• [BRIEF]:
Read the data and repeat all of it exactly.

— START —

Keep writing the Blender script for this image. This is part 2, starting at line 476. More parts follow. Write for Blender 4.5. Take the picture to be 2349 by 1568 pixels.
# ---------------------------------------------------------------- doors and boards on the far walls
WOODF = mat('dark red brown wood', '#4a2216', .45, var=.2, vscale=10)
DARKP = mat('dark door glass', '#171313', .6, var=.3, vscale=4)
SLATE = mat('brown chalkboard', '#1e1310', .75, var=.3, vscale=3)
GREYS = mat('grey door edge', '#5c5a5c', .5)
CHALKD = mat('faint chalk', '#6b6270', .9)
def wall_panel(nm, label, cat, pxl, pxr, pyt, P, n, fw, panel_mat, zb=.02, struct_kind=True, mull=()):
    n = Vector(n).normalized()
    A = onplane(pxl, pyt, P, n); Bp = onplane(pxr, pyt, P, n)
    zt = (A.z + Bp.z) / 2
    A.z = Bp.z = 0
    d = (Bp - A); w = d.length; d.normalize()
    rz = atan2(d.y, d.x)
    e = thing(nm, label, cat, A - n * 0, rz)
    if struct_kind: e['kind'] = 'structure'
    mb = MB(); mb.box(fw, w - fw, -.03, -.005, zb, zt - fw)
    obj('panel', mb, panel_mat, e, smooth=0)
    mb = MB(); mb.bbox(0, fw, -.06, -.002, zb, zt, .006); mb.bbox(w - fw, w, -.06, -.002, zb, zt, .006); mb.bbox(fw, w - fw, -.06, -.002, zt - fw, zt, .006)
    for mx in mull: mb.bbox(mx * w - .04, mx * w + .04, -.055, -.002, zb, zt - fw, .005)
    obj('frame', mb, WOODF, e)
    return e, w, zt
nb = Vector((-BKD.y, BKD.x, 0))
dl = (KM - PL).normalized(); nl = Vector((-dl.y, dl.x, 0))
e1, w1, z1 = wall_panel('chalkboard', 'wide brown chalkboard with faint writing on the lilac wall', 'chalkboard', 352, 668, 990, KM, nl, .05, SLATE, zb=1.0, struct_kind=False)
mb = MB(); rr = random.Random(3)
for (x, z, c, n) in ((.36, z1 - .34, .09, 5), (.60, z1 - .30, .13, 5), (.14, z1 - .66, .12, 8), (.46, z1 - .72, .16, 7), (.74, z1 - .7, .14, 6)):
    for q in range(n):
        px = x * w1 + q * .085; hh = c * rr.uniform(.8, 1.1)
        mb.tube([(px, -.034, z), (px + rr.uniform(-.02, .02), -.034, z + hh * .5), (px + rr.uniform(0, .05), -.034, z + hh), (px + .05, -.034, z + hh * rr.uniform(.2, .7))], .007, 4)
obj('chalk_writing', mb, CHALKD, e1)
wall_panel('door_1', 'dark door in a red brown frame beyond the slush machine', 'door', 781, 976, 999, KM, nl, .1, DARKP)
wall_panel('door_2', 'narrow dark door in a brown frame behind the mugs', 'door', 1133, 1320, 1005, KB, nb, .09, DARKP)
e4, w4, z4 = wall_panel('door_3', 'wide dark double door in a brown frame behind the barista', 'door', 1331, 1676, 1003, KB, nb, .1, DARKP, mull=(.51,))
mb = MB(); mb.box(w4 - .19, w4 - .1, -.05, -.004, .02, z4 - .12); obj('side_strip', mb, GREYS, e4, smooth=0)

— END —

• [EXERCISE OUTPUT]:
Keep writing the Blender script for this image. This is part 2, starting at line 476. More parts follow. Write for Blender 4.5. Take the picture to be 2349 by 1568 pixels.
# ---------------------------------------------------------------- doors and boards on the far walls
WOODF = mat('dark red brown wood', '#4a2216', .45, var=.2, vscale=10)
DARKP = mat('dark door glass', '#171313', .6, var=.3, vscale=4)
SLATE = mat('brown chalkboard', '#1e1310', .75, var=.3, vscale=3)
GREYS = mat('grey door edge', '#5c5a5c', .5)
CHALKD = mat('faint chalk', '#6b6270', .9)
def wall_panel(nm, label, cat, pxl, pxr, pyt, P, n, fw, panel_mat, zb=.02, struct_kind=True, mull=()):
    n = Vector(n).normalized()
    A = onplane(pxl, pyt, P, n); Bp = onplane(pxr, pyt, P, n)
    zt = (A.z + Bp.z) / 2
    A.z = Bp.z = 0
    d = (Bp - A); w = d.length; d.normalize()
    rz = atan2(d.y, d.x)
    e = thing(nm, label, cat, A - n * 0, rz)
    if struct_kind: e['kind'] = 'structure'
    mb = MB(); mb.box(fw, w - fw, -.03, -.005, zb, zt - fw)
    obj('panel', mb, panel_mat, e, smooth=0)
    mb = MB(); mb.bbox(0, fw, -.06, -.002, zb, zt, .006); mb.bbox(w - fw, w, -.06, -.002, zb, zt, .006); mb.bbox(fw, w - fw, -.06, -.002, zt - fw, zt, .006)
    for mx in mull: mb.bbox(mx * w - .04, mx * w + .04, -.055, -.002, zb, zt - fw, .005)
    obj('frame', mb, WOODF, e)
    return e, w, zt
nb = Vector((-BKD.y, BKD.x, 0))
dl = (KM - PL).normalized(); nl = Vector((-dl.y, dl.x, 0))
e1, w1, z1 = wall_panel('chalkboard', 'wide brown chalkboard with faint writing on the lilac wall', 'chalkboard', 352, 668, 990, KM, nl, .05, SLATE, zb=1.0, struct_kind=False)
mb = MB(); rr = random.Random(3)
for (x, z, c, n) in ((.36, z1 - .34, .09, 5), (.60, z1 - .30, .13, 5), (.14, z1 - .66, .12, 8), (.46, z1 - .72, .16, 7), (.74, z1 - .7, .14, 6)):
    for q in range(n):
        px = x * w1 + q * .085; hh = c * rr.uniform(.8, 1.1)
        mb.tube([(px, -.034, z), (px + rr.uniform(-.02, .02), -.034, z + hh * .5), (px + rr.uniform(0, .05), -.034, z + hh), (px + .05, -.034, z + hh * rr.uniform(.2, .7))], .007, 4)
obj('chalk_writing', mb, CHALKD, e1)
wall_panel('door_1', 'dark door in a red brown frame beyond the slush machine', 'door', 781, 976, 999, KM, nl, .1, DARKP)
wall_panel('door_2', 'narrow dark door in a brown frame behind the mugs', 'door', 1133, 1320, 1005, KB, nb, .09, DARKP)
e4, w4, z4 = wall_panel('door_3', 'wide dark double door in a brown frame behind the barista', 'door', 1331, 1676, 1003, KB, nb, .1, DARKP, mull=(.51,))
mb = MB(); mb.box(w4 - .19, w4 - .1, -.05, -.004, .02, z4 - .12); obj('side_strip', mb, GREYS, e4, smooth=0)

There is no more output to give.